Aquarius: Dreamers, Tree-Huggers and Radical Ratbags

When thousands of young people travelled the back roads of Northern New South Wales 50 years ago to camp and explore a new way of living at Nimbin Aquarius Festival something unexpected happened amongst all the bliss, drugs and revolutionary zeal.

In May 1973, 10,000 artists, activists, hippies, radical students, gurus and visionaries descended on a small dairy town for 10 days of social and cultural exploration that changed a generation.

Those 10 days birthed an irrepressible movement and a manifesto for sustainable change. Aquarius is a film about the people and the power of change, of unintended consequences and the radical wisdom that reaches down through generations today.

How Ping Pong Saved the World

How Ping-Pong Saved the World recounts the events of April 1971 when a U.S. Table Tennis team became the first Americans allowed to enter communist China in decades. Their invitation paved the way for President Nixon’s landmark visit just eight months later.

For eights days, 15 unlikely American Ping-Pong playing diplomats discovered the little known world behind the Bamboo Curtain. These unlikely diplomats were about to reshape history and in the process make a breakthrough of historic proportions and in doing so, foster the beginning of the end of the cold war.

Ping-Pong soon became a metaphor for the on-going difficult relations between the United States and China – two ideological opposites on the brink of detente. ‘Ping-Pong Diplomacy’ marked the beginning of a new relationship between the United States and the People’s Republic of China; one that over the next 40 years would evolve into the world’s most important bilateral alliance.

Quadrangle

Quadrangle is an unconventional documentary about two “conventional” couples that swapped partners and lived in a group marriage in the early 1970s. Coming out of the era of free love, and struggling with the monotony of marriage and suburban life, Deanna and Paul, began swapping partners with another middle class married couple. This four-way affair became a domestic living experiment when the two couples moved into one home, along with their children. While their individual marriages were failing, they found that together they were happy and thought they had discovered an alternative to divorce – a brave new world that would pave the way for how couples would live in the future. Instead it unraveled. Both couples divorced and married their foursome partners, but they could never truly separate because they were bound by the children they shared.

This film examines the story of the group marriage as told by Deanna and Paul in the present. They are forty years older and estranged, and through seperate interviews a simulated conversation takes place as they recount their stories. How do we grapple with marriage, monogamy, and desire? What happens when you challenge the boundaries of social convention? And what, if anything, did we learn from all that sixties-inspired experimentation?

The Leftovers

A film about five people who attempt to travel 2000km in a vegetable oil powered van… Living on nothing but waste.

The Leftovers is a road trip adventure about people who eat trash. Meet Mykel and Paul, two experienced Dumpster Divers as they embark on a journey down the east coast of Australia.
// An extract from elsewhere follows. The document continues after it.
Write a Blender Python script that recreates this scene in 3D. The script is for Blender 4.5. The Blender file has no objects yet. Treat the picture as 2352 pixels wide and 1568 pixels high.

Wanting to make a statement about our over consuming society, they challenge themselves to live on nothing but waste and so leaving their money behind, they power their van with waste vegetable oil and eat out of bins along the way.

Also along for the ride they bring three brave new apprentices to the world of Dumpster Diving. Nick from Scotland who’s in for the thrill, Sofia an international student from Sweden who wants to see the real Australia and Krystal who just wants to get out of Brisbane!

Will their first adrenalin-pumping dive into dumpster living be remembered as the dawn of a new age or the holiday from hell?!

Diary of a Times Square Thief

Diary of a Times Square Thief documents the search for the writer of a mysterious diary. This manuscript describes the adventures of a young man who left the Midwest to go to New York and fulfil his dream of becoming a writer and his subsequent decline. The diary, which the filmmaker found on EBay, gives a frank and confronting account of the author’s downfall before ending abruptly, the last pages being cut out with a knife.

As director Bense attempts to track down the characters described in the diary, a picture emerges of a lost generation – the underbelly of New York’s flophouse underclass which is both grim and poetic. Diary of a Times Square Thief paints a vivid picture of the world famous Times Square area when it was still a dramatic and brutal urban jungle. Weaving intimate portraits of some of the colourful characters described in the diary, the fate of the talented but failed author emerges, as does the value of chasing dreams.